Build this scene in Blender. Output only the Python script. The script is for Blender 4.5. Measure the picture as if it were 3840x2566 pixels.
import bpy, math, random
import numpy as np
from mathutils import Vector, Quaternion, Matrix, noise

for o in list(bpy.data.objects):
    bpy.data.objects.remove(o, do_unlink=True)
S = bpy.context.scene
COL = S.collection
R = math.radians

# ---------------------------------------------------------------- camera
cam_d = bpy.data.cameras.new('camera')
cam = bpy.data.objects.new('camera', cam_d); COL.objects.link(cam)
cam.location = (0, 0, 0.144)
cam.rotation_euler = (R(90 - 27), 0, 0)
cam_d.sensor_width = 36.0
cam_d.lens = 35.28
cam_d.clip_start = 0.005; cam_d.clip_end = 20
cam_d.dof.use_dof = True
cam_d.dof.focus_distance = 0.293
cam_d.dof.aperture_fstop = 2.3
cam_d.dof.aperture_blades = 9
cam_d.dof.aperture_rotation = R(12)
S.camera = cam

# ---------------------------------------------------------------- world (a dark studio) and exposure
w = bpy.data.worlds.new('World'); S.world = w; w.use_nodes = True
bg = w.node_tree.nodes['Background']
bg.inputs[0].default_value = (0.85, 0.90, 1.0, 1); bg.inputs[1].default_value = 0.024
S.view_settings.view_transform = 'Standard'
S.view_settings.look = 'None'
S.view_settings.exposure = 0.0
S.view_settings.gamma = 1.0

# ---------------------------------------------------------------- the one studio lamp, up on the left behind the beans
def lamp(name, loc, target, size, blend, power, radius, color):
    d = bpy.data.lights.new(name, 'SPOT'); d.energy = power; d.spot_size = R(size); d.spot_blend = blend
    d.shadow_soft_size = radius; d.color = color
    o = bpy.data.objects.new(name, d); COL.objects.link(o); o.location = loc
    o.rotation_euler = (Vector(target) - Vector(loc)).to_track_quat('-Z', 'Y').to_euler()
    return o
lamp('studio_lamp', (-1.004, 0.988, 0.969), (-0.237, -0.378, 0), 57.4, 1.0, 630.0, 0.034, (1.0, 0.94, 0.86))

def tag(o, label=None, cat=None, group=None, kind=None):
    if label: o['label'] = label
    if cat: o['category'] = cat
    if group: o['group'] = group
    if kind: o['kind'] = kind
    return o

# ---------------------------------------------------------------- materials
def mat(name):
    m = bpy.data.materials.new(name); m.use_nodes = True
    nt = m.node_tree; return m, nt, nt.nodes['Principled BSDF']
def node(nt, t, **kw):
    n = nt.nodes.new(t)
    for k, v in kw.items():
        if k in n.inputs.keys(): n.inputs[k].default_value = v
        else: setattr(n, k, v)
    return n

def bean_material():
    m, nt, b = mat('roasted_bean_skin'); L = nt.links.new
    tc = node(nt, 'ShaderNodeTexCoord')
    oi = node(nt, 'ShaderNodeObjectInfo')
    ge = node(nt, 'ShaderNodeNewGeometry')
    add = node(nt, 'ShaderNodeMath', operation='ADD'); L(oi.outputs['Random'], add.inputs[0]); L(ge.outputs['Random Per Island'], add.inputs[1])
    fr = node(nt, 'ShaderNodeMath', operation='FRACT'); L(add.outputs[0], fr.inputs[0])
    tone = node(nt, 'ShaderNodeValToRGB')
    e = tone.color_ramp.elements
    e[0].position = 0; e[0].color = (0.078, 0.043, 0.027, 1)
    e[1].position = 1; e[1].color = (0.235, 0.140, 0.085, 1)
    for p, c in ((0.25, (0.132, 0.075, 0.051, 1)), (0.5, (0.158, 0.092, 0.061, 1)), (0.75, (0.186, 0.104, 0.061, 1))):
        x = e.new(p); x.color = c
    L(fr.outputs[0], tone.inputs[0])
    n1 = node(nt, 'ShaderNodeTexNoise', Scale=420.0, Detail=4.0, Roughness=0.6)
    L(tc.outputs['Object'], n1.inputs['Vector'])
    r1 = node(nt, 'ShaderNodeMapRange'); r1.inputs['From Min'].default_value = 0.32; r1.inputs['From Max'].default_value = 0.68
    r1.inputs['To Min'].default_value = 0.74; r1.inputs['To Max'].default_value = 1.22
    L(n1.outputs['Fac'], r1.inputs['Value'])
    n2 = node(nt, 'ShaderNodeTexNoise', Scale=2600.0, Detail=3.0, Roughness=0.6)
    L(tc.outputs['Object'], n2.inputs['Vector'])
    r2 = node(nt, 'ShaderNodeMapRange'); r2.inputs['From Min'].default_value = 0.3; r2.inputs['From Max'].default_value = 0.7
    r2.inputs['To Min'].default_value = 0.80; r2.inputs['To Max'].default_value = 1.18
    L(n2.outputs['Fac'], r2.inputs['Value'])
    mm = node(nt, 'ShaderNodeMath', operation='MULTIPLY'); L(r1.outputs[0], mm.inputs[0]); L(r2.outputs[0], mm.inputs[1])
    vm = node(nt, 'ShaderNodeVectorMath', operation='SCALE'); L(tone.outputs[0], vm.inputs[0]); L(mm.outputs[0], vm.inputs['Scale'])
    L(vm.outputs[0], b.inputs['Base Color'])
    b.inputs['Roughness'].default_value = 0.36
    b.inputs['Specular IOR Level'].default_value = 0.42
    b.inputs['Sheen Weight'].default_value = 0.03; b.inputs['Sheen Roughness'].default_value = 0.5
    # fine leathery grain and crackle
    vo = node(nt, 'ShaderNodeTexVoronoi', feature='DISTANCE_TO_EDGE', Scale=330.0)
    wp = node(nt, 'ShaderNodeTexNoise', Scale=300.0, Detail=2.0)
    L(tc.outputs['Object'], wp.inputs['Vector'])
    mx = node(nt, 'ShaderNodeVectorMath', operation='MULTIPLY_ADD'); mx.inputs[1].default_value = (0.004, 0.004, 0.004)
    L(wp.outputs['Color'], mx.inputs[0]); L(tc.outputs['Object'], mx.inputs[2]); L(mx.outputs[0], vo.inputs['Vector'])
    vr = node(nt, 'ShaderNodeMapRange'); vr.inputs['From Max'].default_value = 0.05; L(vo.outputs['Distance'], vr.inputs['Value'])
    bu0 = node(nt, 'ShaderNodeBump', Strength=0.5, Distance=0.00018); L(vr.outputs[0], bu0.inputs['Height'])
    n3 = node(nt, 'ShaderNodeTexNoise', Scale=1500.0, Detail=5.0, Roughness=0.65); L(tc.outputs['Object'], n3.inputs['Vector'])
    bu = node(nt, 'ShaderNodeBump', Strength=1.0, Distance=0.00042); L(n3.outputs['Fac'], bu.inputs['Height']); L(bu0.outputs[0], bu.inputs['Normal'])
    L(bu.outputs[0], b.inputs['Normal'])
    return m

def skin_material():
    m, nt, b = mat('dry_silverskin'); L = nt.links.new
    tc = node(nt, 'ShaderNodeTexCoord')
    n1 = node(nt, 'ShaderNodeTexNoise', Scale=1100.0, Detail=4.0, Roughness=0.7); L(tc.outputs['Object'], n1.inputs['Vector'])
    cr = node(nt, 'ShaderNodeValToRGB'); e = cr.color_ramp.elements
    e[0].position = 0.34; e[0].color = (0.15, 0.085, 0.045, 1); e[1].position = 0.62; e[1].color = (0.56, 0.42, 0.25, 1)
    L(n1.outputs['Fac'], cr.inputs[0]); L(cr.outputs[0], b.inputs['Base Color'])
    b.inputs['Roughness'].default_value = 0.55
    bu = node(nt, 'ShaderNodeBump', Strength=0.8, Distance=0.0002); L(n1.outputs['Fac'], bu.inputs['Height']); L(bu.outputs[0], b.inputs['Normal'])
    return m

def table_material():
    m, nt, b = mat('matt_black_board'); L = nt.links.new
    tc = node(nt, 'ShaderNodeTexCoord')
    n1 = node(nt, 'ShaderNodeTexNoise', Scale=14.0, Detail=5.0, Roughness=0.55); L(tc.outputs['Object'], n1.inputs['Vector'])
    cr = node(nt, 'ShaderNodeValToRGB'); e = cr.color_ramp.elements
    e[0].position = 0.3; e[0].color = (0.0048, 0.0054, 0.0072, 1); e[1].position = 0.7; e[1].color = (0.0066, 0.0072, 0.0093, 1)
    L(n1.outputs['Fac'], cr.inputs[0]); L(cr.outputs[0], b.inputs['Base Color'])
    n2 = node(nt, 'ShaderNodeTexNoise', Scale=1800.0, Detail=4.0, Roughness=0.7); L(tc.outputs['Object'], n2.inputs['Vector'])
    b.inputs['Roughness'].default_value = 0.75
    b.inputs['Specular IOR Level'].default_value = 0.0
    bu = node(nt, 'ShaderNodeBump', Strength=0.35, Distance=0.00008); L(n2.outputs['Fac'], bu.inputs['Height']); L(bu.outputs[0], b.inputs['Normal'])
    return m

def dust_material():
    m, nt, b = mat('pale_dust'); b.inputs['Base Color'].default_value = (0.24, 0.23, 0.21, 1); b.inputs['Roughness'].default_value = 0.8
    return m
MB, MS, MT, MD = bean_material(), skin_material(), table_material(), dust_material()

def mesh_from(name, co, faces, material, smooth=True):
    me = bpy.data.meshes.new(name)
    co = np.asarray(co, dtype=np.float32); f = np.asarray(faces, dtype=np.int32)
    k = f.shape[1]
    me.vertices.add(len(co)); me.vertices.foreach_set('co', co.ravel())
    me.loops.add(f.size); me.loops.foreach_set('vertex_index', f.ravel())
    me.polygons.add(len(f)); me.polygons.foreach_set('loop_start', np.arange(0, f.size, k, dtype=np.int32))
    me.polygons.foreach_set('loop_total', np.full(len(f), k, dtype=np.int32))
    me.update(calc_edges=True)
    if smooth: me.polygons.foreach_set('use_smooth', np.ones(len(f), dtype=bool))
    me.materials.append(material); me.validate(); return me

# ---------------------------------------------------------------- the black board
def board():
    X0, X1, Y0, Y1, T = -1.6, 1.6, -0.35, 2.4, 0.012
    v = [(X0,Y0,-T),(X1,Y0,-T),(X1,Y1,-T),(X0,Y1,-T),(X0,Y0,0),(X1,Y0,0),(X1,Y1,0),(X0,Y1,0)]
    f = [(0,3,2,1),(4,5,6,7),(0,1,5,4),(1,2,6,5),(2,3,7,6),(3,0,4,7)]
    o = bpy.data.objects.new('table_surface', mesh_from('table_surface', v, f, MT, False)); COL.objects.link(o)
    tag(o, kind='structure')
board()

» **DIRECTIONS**
Only the count is wanted: report how many lines of the material above hold the word "scene".

» **TASK RESULT**
2